Excellent post! I have found very few social media management tools that provide coverage across more than twitter and facebook, allow for user roles & permissions, provide workflow and escalation, audit control and export, and a content library. And in most cases none of them do listening well too. it seems as though spredfast and sprinklr are the only ones with good content library/workflow/audit. Would you agree? Or am I missing a tool?
Thanks, Heather! I’m glad you liked the post. We use Engage121 for social media management, listening and engagement (you can add in your content library). I’m not familiar with sprinkler, but according to ReadWriteWeb, Spredfast competes with Objective Marketer and Radian6. Thanks again for sharing your thoughts
Hi, Deidre. Your 5 above are right on. Would love to hear you deep dive more into how you decide what social platforms are acceptable for a brand and how you pull back or eliminate certain profiles for companies who suffer from social sprawl.
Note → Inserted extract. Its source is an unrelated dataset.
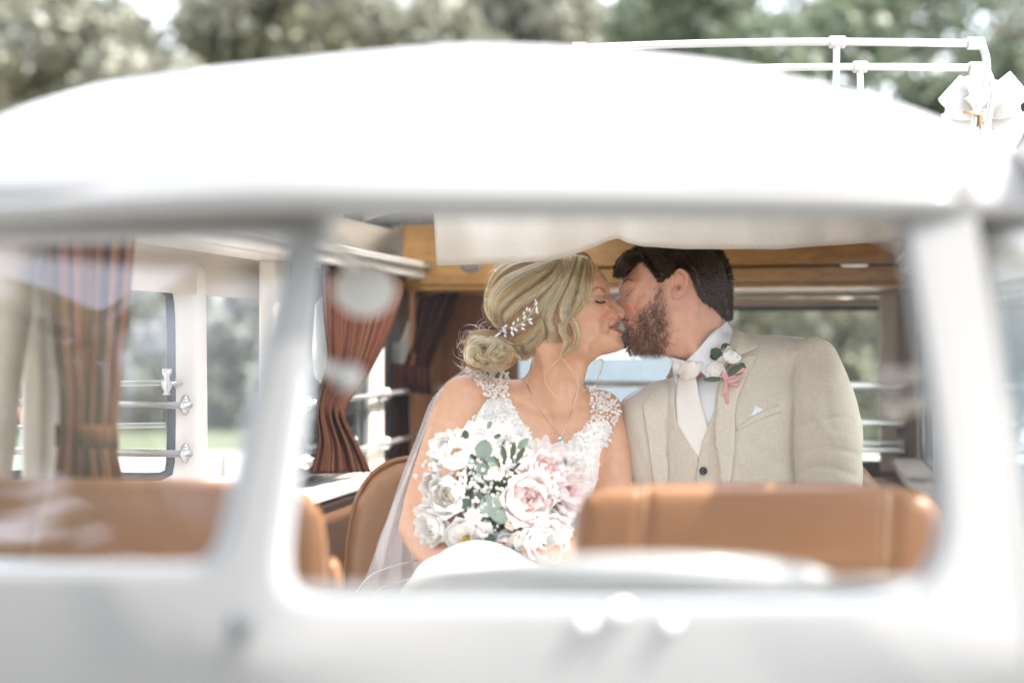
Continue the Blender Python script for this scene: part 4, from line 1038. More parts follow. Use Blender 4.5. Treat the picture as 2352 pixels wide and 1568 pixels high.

Competitor comparison can be one of the biggest audit benefits IMO, simply because seeing what competitors are doing is always one of the data points that gets leaderships’ attention. Cheers.
Hi Justin! Thanks for commenting on my post. I’m going through the this exercise with a couple of organizations now it’s a challenge to decide which social profiles continue on with great engagement and which are pulled back. Many organizations suffer from social sprawl. The trick is to get the process in place that evaluates the strategy of the profile before it’s set up to prevent the brand’s social chart from expanding rapidly without clear purpose.
As for competitor comparison, I agree! This is another eye opening part of the audit and definitely gets attention from executives. Have a great week!